Se nourrir de la Parole –
Nous entrons aujourd’hui, enfin, dans le saint et grand Carême tant attendu ! Nous y entrons avec les catéchumènes et comme si nous étions nous-mêmes des catéchumènes : disposés à nous nourrir principalement – sinon exclusivement ! – de la Parole. Nous voulons faire cette expérience : trouver notre force dans les énergies divines, la grâce incréée qui jaillit du Père, nous est communiquée par l’Esprit et nous alimente quand nous communions au corps et au sang du Verbe fait chair. Le Christ le dit : l’homme ne se nourrit pas seulement de pain, mais de de la Parole – c’est-à-dire de lui-même, dans le saint Évangile, dans les psaumes, et à la table eucharistique.
L’aide du corps
Le changement de régime alimentaire pour une pratique plus sobre appelle notre corps à l’aide. Nous ne pouvons être sauvés sans le corps.
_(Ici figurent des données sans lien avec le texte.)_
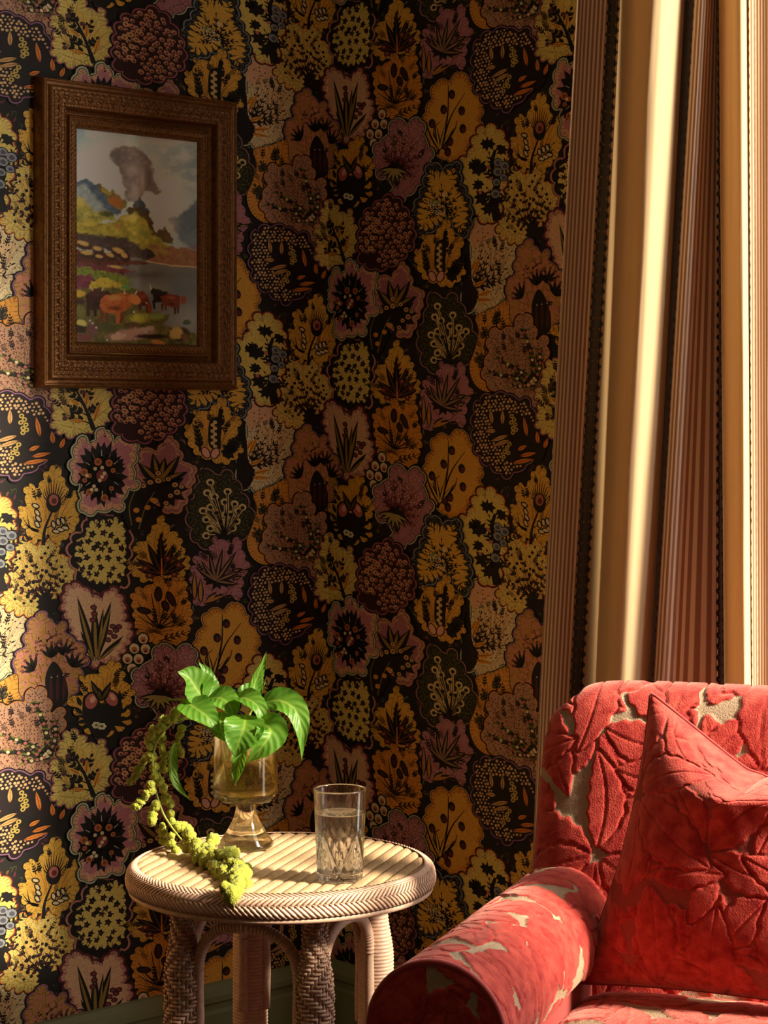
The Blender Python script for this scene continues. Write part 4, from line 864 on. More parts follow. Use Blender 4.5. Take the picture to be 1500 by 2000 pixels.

Il est l’instrument le plus puissant. L’âme s’appuie sur lui, elle s’enracine en lui ; et il se nourrit par elle. Ce que l’âme consomme comme sentiments, comme pensées, comme représentations, passe dans le corps, l’affecte ou le réjouit. L’écoute ou la lecture de la parole vivifie l’âme et par elle le corps. La sobriété du corps lui permet de recevoir par l’âme la grâce dont est remplie la Parole. C’est pourquoi notre corps est invité à prier, à mimer les sentiments et les pensées de l’âme descendues dans le cœur. Ce que nous croyons, ce que nous pensons, ce que nous disons au Seigneur dans la prière, le corps le « gestue » et le dit. Le corps parle, surtout quand il est sobre et attentif. Le corps écoute.
« Perdonare »
A quelle grâce espérons-nous communier ainsi ? De quelle énergie divine notre âme, notre cœur et notre corps ont-ils un besoin vital pour cette vie terrestre et pour la vie qui vient ? Quel don du saint Esprit nous est-il indispensable pour connaître la vie de résurrection, cette vie qui est, non un retour à la vie terrestre, mais l’entrée dans la vie éternelle à la droite du Père ? Ce don est le « pardon », du latin « perdonare » : donner sans réserve, remettre une faute. Le don d’oublier totalement une offense a sa source dans le Père : « pardonne-nous nos offenses ! », « remets-nous nos dettes ! » Seul Dieu est miséricordieux : nous pouvons recevoir de lui la grâce de lui ressembler. Il ne s’agit pas seulement d’excuser, qui est encore dans l’ordre de la justification et du raisonnement humain : excuser est en notre pouvoir. Pardonner est divin.
La grâce déifiante
Nous allons, si l’on peut dire, préparer le terrain à la grâce ! Le Miséricordieux nous invite à être miséricordieux ; Il veut nous donner la grâce d’agir comme Il le fait. Exerçons-nous tous les jours du saint Carême à pardonner, à remettre les dettes, à oublier le mal qu’on nous a fait ou qu’on a fait à ceux que nous aimons : nous ameublirons la terre de notre cœur pour que puisse y être semé, en graine de printemps, la grâce du divin pardon. Nous serons surpris par le miracle ! Autant le jugement, le ressentiment, la haine, la rancune pétrifient et racornissent notre cœur et notre conscience, autant le pardon épanouit, sanctifie et divinise, parce qu’il est une grâce divine ! Les énergies divines sont des énergies déifiantes. Et, comme l’a suggéré saint Silouane, celui qui pardonne à son ennemi jusqu’à l’aimer, jusqu’à donner sa vie pour lui, est assimilé à Dieu le Christ Jésus et Sauveur.